Talos Authentication

Talos is a JWT-based authentication scheme developed at Ozon. The token carries a role assignment per database in its resource_access claim, and PgDoorman extracts the highest role to pick the backend identity. Multiple signing keys are supported via the kid header.

If you operate inside Ozon's Talos identity stack, this is the integration. Outside, prefer plain JWT.

How it works

  1. A client connects with username talos and a JWT as the password.
  2. PgDoorman reads the kid field from the JWT header and looks up the matching public key in general.talos.keys.
  3. The token is verified (RS256, exp, nbf).
  4. PgDoorman walks resource_access keys, splits each on :, and matches the part after the colon against general.talos.databases.
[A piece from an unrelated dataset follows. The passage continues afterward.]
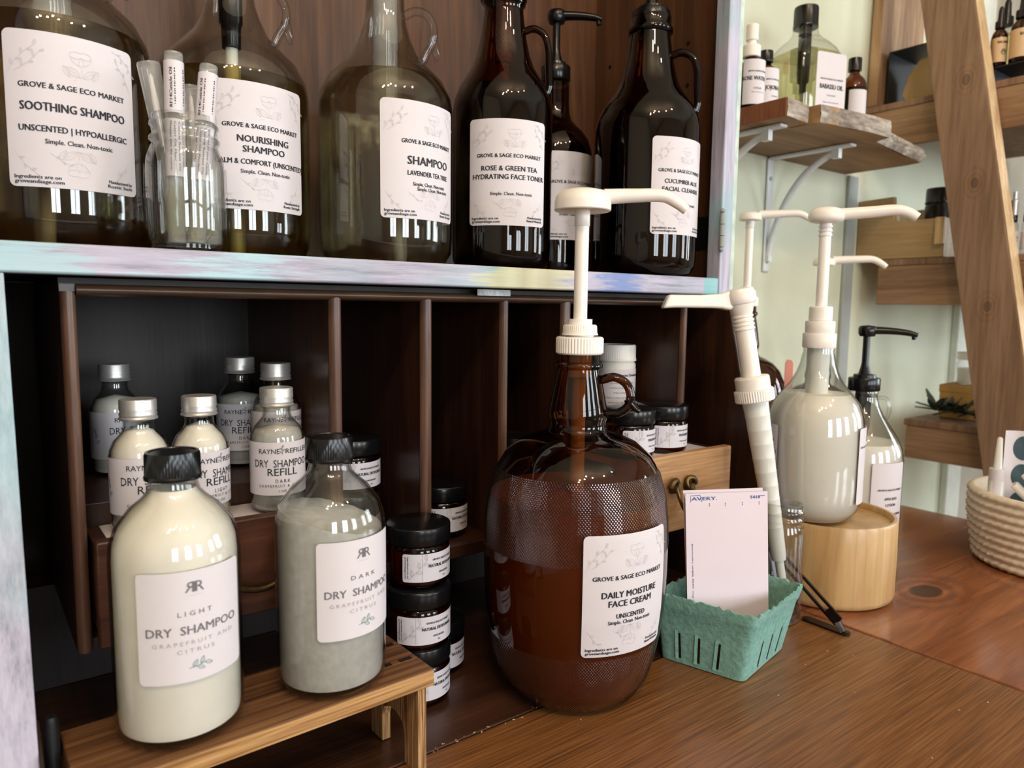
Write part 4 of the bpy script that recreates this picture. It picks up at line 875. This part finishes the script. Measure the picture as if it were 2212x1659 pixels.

So a key like "postgres.stg:billing" matches the billing database. The roles from every matching entry are collected; the highest wins (owner > read_write > read_only).
  5. The connection is authenticated against a pool user named after the role: owner, read_write, or read_only. That user must exist in the pool with server_username and server_password configured.

The client identity (clientId from the token) is preserved in application_name and audit logs.

Configuration

general:
  host: "0.0.0.0"
  port: 6432
  talos:
    keys:
      - "/etc/pg_doorman/talos/keys/abc123.pem"
      - "/etc/pg_doorman/talos/keys/def456.pem"
    databases:
      - "billing"
      - "inventory"

pools:
  billing:
    server_host: "127.0.0.1"
    server_port: 5432
    pool_mode: "transaction"
    users:
      - username: "owner"
        server_username: "billing_owner"
        server_password: "md5..."
        pool_size: 20
      - username: "read_write"
        server_username: "billing_app"
        server_password: "md5..."
        pool_size: 40
      - username: "read_only"
        server_username: "billing_ro"
        server_password: "md5..."
        pool_size: 60

The file stem of each key (abc123, def456) is the kid matched against the JWT header.

databases is a filter: only listed databases are eligible for Talos. A token without an entry for the requested database is rejected.

Token shape

{
  "kid": "abc123",
  "alg": "RS256"
}
.
{
  "exp": 1714500000,
  "nbf": 1714400000,
  "clientId": "billing-service",
  "resource_access": {
    "postgres.stg:billing": { "roles": ["read_write"] },
    "postgres.stg:inventory": { "roles": ["read_only", "read_write"] }
  }
}

resource_access keys must include a colon. PgDoorman ignores everything before it and matches the suffix against general.talos.databases. A token built without the colon prefix will produce no role and authentication will fail with "Token may not contain valid roles for the requested databases".

A client connecting to inventory with this token lands in the read_write user (max of the two listed roles).

Dispatch order

Talos has highest priority. If a client connects with username talos and general.talos.keys is non-empty, no other authentication method is tried.

See Overview.

Caveats

  • Talos requires the special talos username. Non-Talos clients use other authentication methods normally.
  • The role-to-user mapping is fixed: owner, read_write, read_only. Custom role names need code changes.
  • Multiple roles in the same resource_access entry collapse to the maximum. There is no "deny" semantics.
  • Public keys are loaded once at startup and reloaded on SIGHUP.